フランス人の16才少女が「体毛を剃らない自由」をSNSで主張したことから、世界中で話題になった「ムダ毛に対する意識」。多くの女性がワキ毛をSNSで披露したのだった。そこで、本誌女性セブンは、40~60代女性300人に「毛の処理」に関するアンケートを行った。
まず、「『剃らない自由』についてどう思いますか?」と訊いたところ、34.7%が「賛成」、4.0%が「反対」、61.3%が「どちらともいえない」となった。
では自分も剃っていないのかといえば、さにあらず。「毛の処理、どこまでやっている?」の質問には「どこもしていない」と答えた人はわずか18.7%。40代では11%にすぎなかった
脱毛しない自由は認めながらも、自分は脱毛し続けている。その理由は「女性として絶対やるべきだしこれからもずっと続ける」(33.%)という人たちがいる一方で、「本当はやりたくないが周りの目があるので仕方なく」(22.5%)、「みんなやっているので、なんとなく続けている」(19.7%)という意見も多数。その時に気になる“他人の目”は男性ではなく女性の場合もある。
「ああ、剃ってないんだ、と思われるのは女として終わっているみたいで嫌」(46才・主婦)
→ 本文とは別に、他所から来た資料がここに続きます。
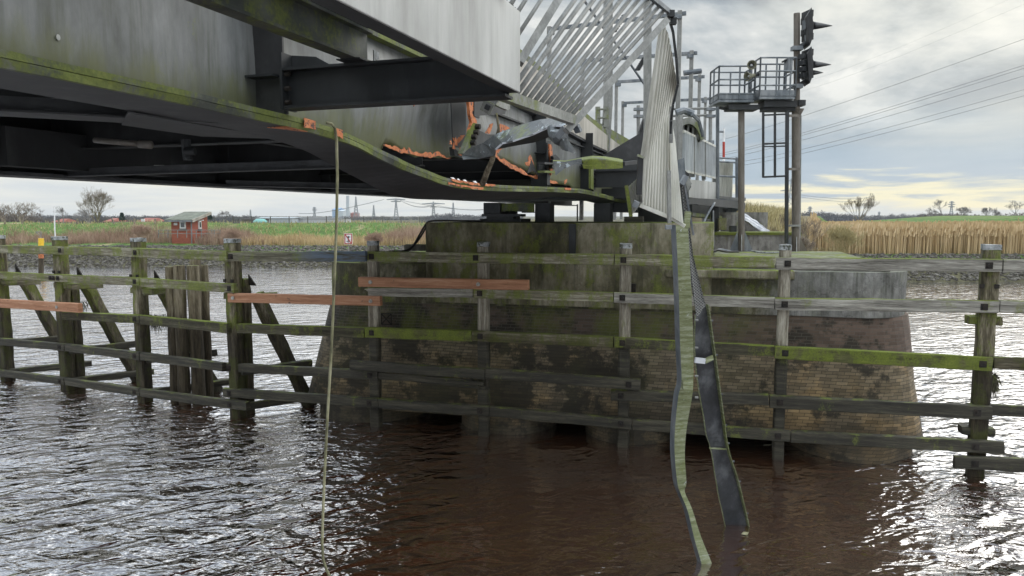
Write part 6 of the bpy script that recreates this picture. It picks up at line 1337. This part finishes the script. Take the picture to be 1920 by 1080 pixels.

「温泉に行った時に、隣にいた女性のわき毛が見えた時、あ…って思って、自分のわきを確認しちゃいました」(52才・パート)
そうした“毛”嫌いは、アンダーヘアにも広がっているという。コスメディカル・クリニック・シンシア院長の又吉秀樹医師はこう語る。
「最近、40~50代のアンダーヘアのレーザー脱毛を希望する女性が増えています。理由は、介護を経験したことで、“もし自分が下の世話をされる側になった時、もじゃもじゃしていると恥ずかしいし、やっぱり不潔”というもの。実際、陰毛のあるなしでは、清潔さは1段階変わってきます。毛についた便や尿を放置して膀胱炎などの病気に、ということもありえない話ではありません」(又吉医師)
レーザー脱毛は黒色に反応するため、白髪には効かない。そのため、介護される日までは時間がある世代で「今のうちに!」と駆け込む人が増えているという。一方、介護のデイサービスを営む女性はこう明かす。
「介護従事者にとって、利用者さんの“毛”について気になったことはありません。年とともに薄くなるかたが多いですし、毛が邪魔で入浴やトイレのお世話がうまくできないと思ったこともないですね」
「脱毛しない自由」を宣言したフランスの少女しかり、介護を見据えて脱毛をする50代女性しかり。「毛」は意外にも自身の生きかたが投影されている深い問題なのだ。